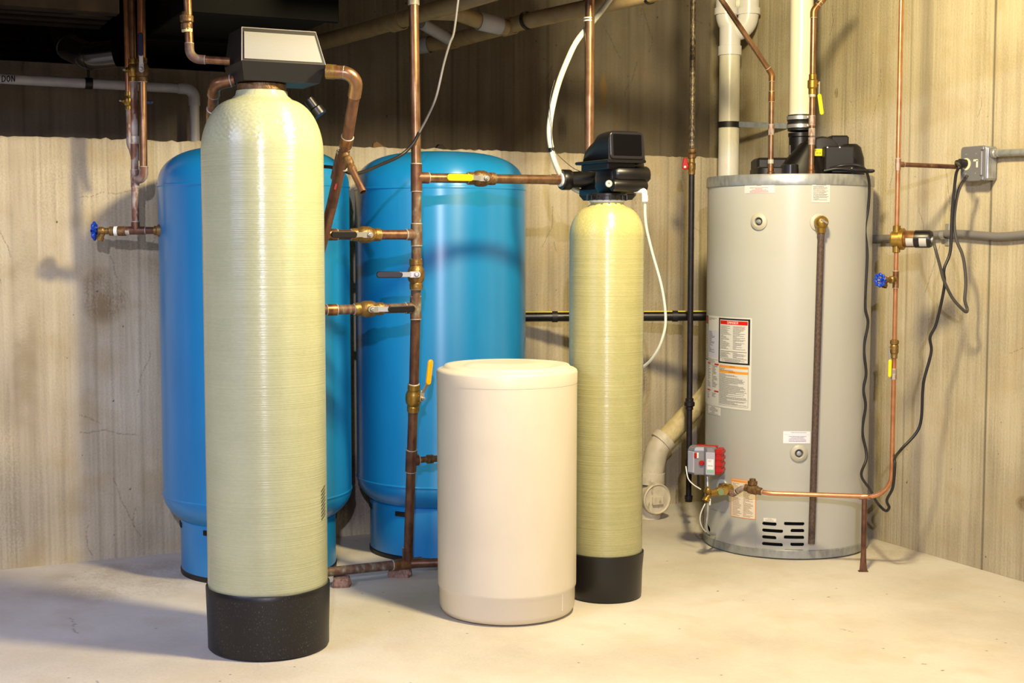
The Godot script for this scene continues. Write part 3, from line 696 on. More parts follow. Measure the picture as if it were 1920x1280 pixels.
func make_ceiling_things() -> void:
	# sheet metal trunk duct running over the filter tank from the crawl space toward the viewer
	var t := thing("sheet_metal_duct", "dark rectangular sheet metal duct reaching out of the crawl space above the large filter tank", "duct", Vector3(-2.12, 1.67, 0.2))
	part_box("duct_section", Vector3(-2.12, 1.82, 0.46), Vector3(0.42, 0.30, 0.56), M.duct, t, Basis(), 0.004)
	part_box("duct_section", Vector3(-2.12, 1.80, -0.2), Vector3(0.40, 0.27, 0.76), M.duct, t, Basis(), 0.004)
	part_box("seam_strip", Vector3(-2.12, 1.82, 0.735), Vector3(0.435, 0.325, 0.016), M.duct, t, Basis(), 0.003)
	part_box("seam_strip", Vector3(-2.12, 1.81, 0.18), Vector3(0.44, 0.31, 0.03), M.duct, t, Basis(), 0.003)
	# low timbers along x at the left, under which the lamp reaches the ledge but not the wall above it
	for k in 4:
		var tb := thing("timber", ["dark timber hung level at the upper left, the nearest and lowest of four", "dark timber at the upper left, second of four from the front", "dark timber at the upper left, third of four from the front", "dark timber at the upper left, farthest of four and closest to the wall"][k], "timber", Vector3(-3.4, 1.66, 0.62 - 0.17 * k), "timbers above the left ledge")
		part_box("beam", Vector3(-3.525 + 0.013 * k, [1.72, 1.735, 1.745, 1.755][k], 0.62 - 0.17 * k), Vector3(2.05, 0.13, 0.05), M.timber, tb, Basis(), 0.003)
		for hx in [-4.2, -2.8]: part_box("hanger_strap", Vector3(hx, 2.07, 0.62 - 0.17 * k), Vector3(0.03, 0.62, 0.004), M.galv, tb)
	# short trunk along x that shades the upper wall at the right of it
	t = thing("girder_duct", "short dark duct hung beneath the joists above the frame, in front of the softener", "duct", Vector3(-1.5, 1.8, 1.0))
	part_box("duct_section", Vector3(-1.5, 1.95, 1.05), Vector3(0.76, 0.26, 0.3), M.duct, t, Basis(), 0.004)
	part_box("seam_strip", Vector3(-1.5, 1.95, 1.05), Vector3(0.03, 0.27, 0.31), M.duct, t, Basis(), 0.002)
	# dropped girder across the room behind the view, which keeps the rear lamp off the upper wall
	t = thing("girder", "dark dropped timber girder crossing the basement just ahead of the camera, above the view", "girder", Vector3(-2.9, 1.79, 3.2))
	part_box("beam", Vector3(-2.9, 2.0, 3.2), Vector3(5.76, 0.42, 0.14), M.timber, t, Basis(), 0.006)
	# round elbow in the crawl space
	t = thing("round_duct_elbow", "glossy black round duct elbow hanging in the dark above the left ledge", "duct", D(165, 95, 4.42))
	var path := fillet([D(108, 20, 4.62), D(128, 88, 4.50), D(168, 106, 4.42), D(216, 100, 4.42)], 0.05, 8)
	part_tube("duct_bend", path, 0.042, M.black_gloss, t, 22)
	for k in [6, 14]: part_lathe("seam_ring", [Vector2(0.041, -0.004), Vector2(0.0435, -0.004), Vector2(0.0435, 0.004), Vector2(0.041, 0.004)], path[k], path[k + 1] - path[k - 1], M.black_gloss, t, 22)
	# thin pvc pipe along the ledge at left
	var r := 0.0165
	var z := -0.12
	var a := atZ(-60, 144, z); var b := atZ(364, 169, z); b.y = a.y; b = Vector3(b.x, hgt(167, b), b.z)
	t = thing("pvc_drain_pipe", "thin grey pvc pipe with handwriting running along the wall above the left ledge", "pipe", Vector3(b.x, 1.36, z))
	run(t, [a, b, Vector3(b.x, 1.362, z)], r, M.pvc_dark, M.pvc_dark, 0.03, "pipe", false)
	var hang := atZ(166, 155, z)
	part_lathe("strap", [Vector2(r, -0.012), Vector2(r * 1.12, -0.012), Vector2(r * 1.12, 0.012), Vector2(r, 0.012)], Vector3(hang.x, lerpf(a.y, b.y, (hang.x - a.x) / (b.x - a.x)), z), Vector3.RIGHT, M.black, t, 18)
	part_box("hanger", Vector3(hang.x, hang.y + 0.055, z), Vector3(0.008, 0.08, 0.003), M.black, t)
	# the handwriting: D O N at the edge of the frame
	var stroke := Sh.new()
	var letters := [[[[0, 0], [0, 1], [0.5, 0.9], [0.7, 0.5], [0.5, 0.1], [0, 0]]], [[[1.3, 0], [1.0, 0.3], [1.0, 0.7], [1.3, 1], [1.6, 0.7], [1.6, 0.3], [1.3, 0]]], [[[2.0, 0], [2.0, 1], [2.6, 0], [2.6, 1]]]]
	for L in letters:
		for st in L:
			var pp := []
			var fine := []
			for j in st.size() - 1:
				for q in 6: fine.append([lerpf(st[j][0], st[j + 1][0], q / 6.0), lerpf(st[j][1], st[j + 1][1], q / 6.0)])
			fine.append(st[-1])
			for k in fine:
				var bpt := atZ(3 + k[0] * 9.0, 154 - k[1] * 11.0, z)
				var dy := bpt.y - lerpf(a.y, b.y, (bpt.x - a.x) / (b.x - a.x))
				pp.append(Vector3(bpt.x, bpt.y, z + sqrt(maxf(0.0, r * r - dy * dy)) + 0.0003))
			stroke.tube(pp, 0.0015, 5)
	obj("handwriting", stroke, plain(Color(0.05, 0.05, 0.06), 0.8), t)
	# drain pipes crossing under the joists at the top of the frame
	t = thing("drain_pipe", "upper tan pvc drain pipe crossing behind the copper riser at the top", "pipe", D(760, 30, 4.6), "dim drain pipes under the joists")
	run(t, [D(585, 84, 4.95), D(690, 55, 4.8), D(830, 14, 4.55), D(1010, -40, 4.3)], 0.028, M.pvc_tan, null, 0.3)
	run(t, [D(800, 22, 4.6), D(856, 24, 4.62), D(905, 42, 4.7), D(950, 52, 4.75)], 0.026, M.pvc_tan, null, 0.06, "branch_pipe")
	coupling_plain(t, D(745, 40, 4.7), D(790, 27, 4.62) - D(745, 40, 4.7), 0.029, 0.05, M.pvc_tan)
	coupling_plain(t, D(918, 44, 4.71), D(950, 52, 4.75) - D(905, 42, 4.7), 0.027, 0.085, M.pvc_dark)
	t = thing("drain_pipe", "lower tan pvc drain pipe with black bands, rising to the right behind the white hose", "pipe", D(1000, 45, 4.7), "dim drain pipes under the joists")
	run(t, [D(782, 86, 5.05), D(850, 76, 4.98), D(985, 40, 4.72), D(1400, -50, 4.25)], 0.027, M.pvc_tan, null, 0.4)
	for k in [[845, 76, 4.98, 0], [954, 49, 4.78, 0], [988, 38, 4.71, 1], [1217, -10, 4.45, 1]]:
		coupling_plain(t, D(k[0], k[1], k[2]), D(985, 40, 4.72) - D(850, 76, 4.98), 0.0275, 0.012 if k[3] else 0.05, M.black if k[3] else M.pvc_tan, "black_band" if k[3] else "coupling")
	run(t, [D(790, 44, 4.85), D(842, 74, 4.96)], 0.02, M.pvc_dark, null, 0.0, "side_branch")
	part_lathe("end_cap", [Vector2(0.03, 0), Vector2(0.03, 0.05), Vector2(0.026, 0.055), Vector2(0, 0.055)], D(806, 83, 5.02), D(782, 86, 5.05) - D(850, 76, 4.98), M.pvc_dark, t, 20)
	# bits lying on the ledge
	var s := Sh.new(); var p := atZ(709, 271, -0.06)
	s.prism(PackedVector2Array([Vector2(-0.02, 0), Vector2(0.022, 0), Vector2(0.016, 0.012), Vector2(-0.006, 0.024), Vector2(-0.018, 0.016)]), 0.012, Transform3D(Basis(), Vector3(p.x, 1.36, -0.07)), 0.001)
	tag(obj("wood_chip", s, plain(Color(0.52, 0.40, 0.27), 0.8)), "small brown wood chip lying on the concrete ledge left of the copper riser", "wood chip")
	s = Sh.new(); p = atZ(825, 283, -0.05)
	s.prism(PackedVector2Array([Vector2(-0.025, 0), Vector2(0.025, 0), Vector2(0.006, 0.02), Vector2(-0.006, 0.02)]), 0.02, Transform3D(Basis(), Vector3(p.x, 1.36, -0.06)), 0.001)
	tag(obj("scrap", s, M.iron_black), "small dark metal scrap lying on the ledge above the right blue tank", "scrap")
	# small globe bulb at the very top left
	t = thing("globe_bulb", "small dark unlit globe bulb hanging at the top left corner", "bulb", D(105, 2, 4.4))
	part_lathe("globe", [Vector2(0, -0.016), Vector2(0.008, -0.0135), Vector2(0.0145, -0.006), Vector2(0.016, 0), Vector2(0.0135, 0.008), Vector2(0.007, 0.0145)], D(105, 1, 4.4), Vector3.UP, plain(Color(0.5, 0.5, 0.55), 0.1), t, 18)
	part_tube("holder", [D(105, -3, 4.4), up_to(D(105, -3, 4.4), -120)], 0.006, M.black, t)
func coupling_plain(parent: Node, p: Vector3, dir: Vector3, r: float, length: float, m: Material, called := "coupling") -> MeshInstance3D:
	var h := length / 2
	return part_lathe(called, [Vector2(r, -h), Vector2(r * 1.13, -h), Vector2(r * 1.13, h), Vector2(r, h)], p, dir, m, parent, 22)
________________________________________
Reproduce the lines exactly, from the line that contains "0.56), M.duct, t, Basis(), 0.004)" through the line that contains "0.016), M.duct, t, Basis(), 0.003)", and nothing more.

### [Written response]
	part_box("duct_section", Vector3(-2.12, 1.82, 0.46), Vector3(0.42, 0.30, 0.56), M.duct, t, Basis(), 0.004)
	part_box("duct_section", Vector3(-2.12, 1.80, -0.2), Vector3(0.40, 0.27, 0.76), M.duct, t, Basis(), 0.004)
	part_box("seam_strip", Vector3(-2.12, 1.82, 0.735), Vector3(0.435, 0.325, 0.016), M.duct, t, Basis(), 0.003)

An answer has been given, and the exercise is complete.